Either way, having more out queer characters in mainstream superhero comics is a good, full stop. Not only to reflect a society where queer people are more out and vocal. But also to confront our real world of rising autocracy and bigotry around the world, a reality in which many of those same folk are under increasingly hostile efforts to publicly erase them after decades of gains in visibility and rights.

Generally this anthology stays on the lighter side, around Pride Month and the parades and festivals.
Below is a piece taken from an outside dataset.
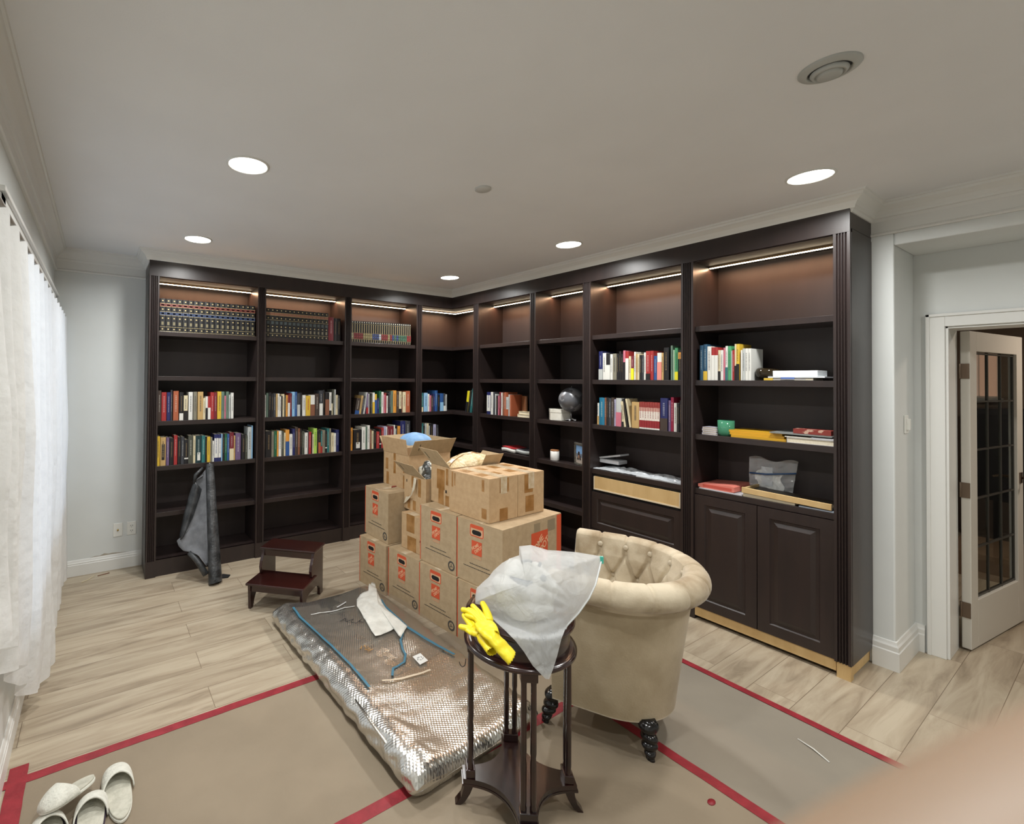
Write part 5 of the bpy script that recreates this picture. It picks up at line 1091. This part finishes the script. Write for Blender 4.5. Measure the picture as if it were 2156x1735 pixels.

“Super Pride” by Devin Grayson and Nick Robles sets the table well as the leadoff story. Robin (Damian Wayne) and Superman (Jonathan Kent) get ready to attend the Pride festival in Metropolis with Jon’s boyfriend, Jay. Alongside the new version of World’s Finest banter going back to Super Sons – Damian preps gas bombs and talks super-security threats, to Jon’s groans.

Meanwhile, Jay presents Jon with a costume change that would present Superman in a new light, as a symbol of acceptance and recognition for people to share their gifts with the world for the benefit of all.

Other stories aren’t as heavy on the messaging but are happy to just show queer characters existing together, happy and in love – amid some superhero shenanigans, of course. Stories such as the one involving Nubia and Io, or new Aquaman Jackson Hyde on a date, are just as meaningful. A Harley Quinn and Poison Ivy tale walks that balance as well.

“Special Delivery” by Travis Moore is a little too writerly, as Tim Drake Robin’s circuitous path to meeting with his date at Pride is overlaid with so much interior monologue that turns out to be a speech to his date with the gift he was protecting from some bad guys. And “Up At Bat” featuring trans woman character Alysia Yeoh left me lost because I never knew this character, plus some ambiguous reading on Batgirl as perhaps questioning her sexuality just didn’t come across in the storytelling.

But the story DC Pride 2022 saves for last is the one making most of the headlines in the geek media, and it’s legendary Batman voice actor Kevin Conroy’s autobiographical tale “Finding Batman.”

Drawn by J. Bone in a style reminiscent of Bob Fingerman’s Minimum Wage with a touch of that Bruce Timm feel, Conroy dives into growing up gay in the 1950s and ’60s, finding theater and living through the AIDS crisis, all while in the closet. He lived a double life trying to conceal this secret identity, and it dovetails with personal tragedies, anti-gay career setbacks, and family tribulations.

However, as it often does for marginalized people, art saves.

In Conroy’s case, he walks the reader through the moment Batman’s voice emerged from his mouth for the first time, and how Kevin found empathy with Bruce Wayne and what Batman represented. A means to cope, a means to transcend his trauma, a means to begin again not as what he could have been, but what he was now.

Conroy doesn’t explicitly state that Batman helped him come out.

That may not be true. But he also doesn’t have to state it, because his storytelling illustrates the spirit of their fact.

Such was how Conroy found the role of a lifetime, and how the superhero extended a gloved hand of limitless potential.

Conroy’s queerness was his superpower all along.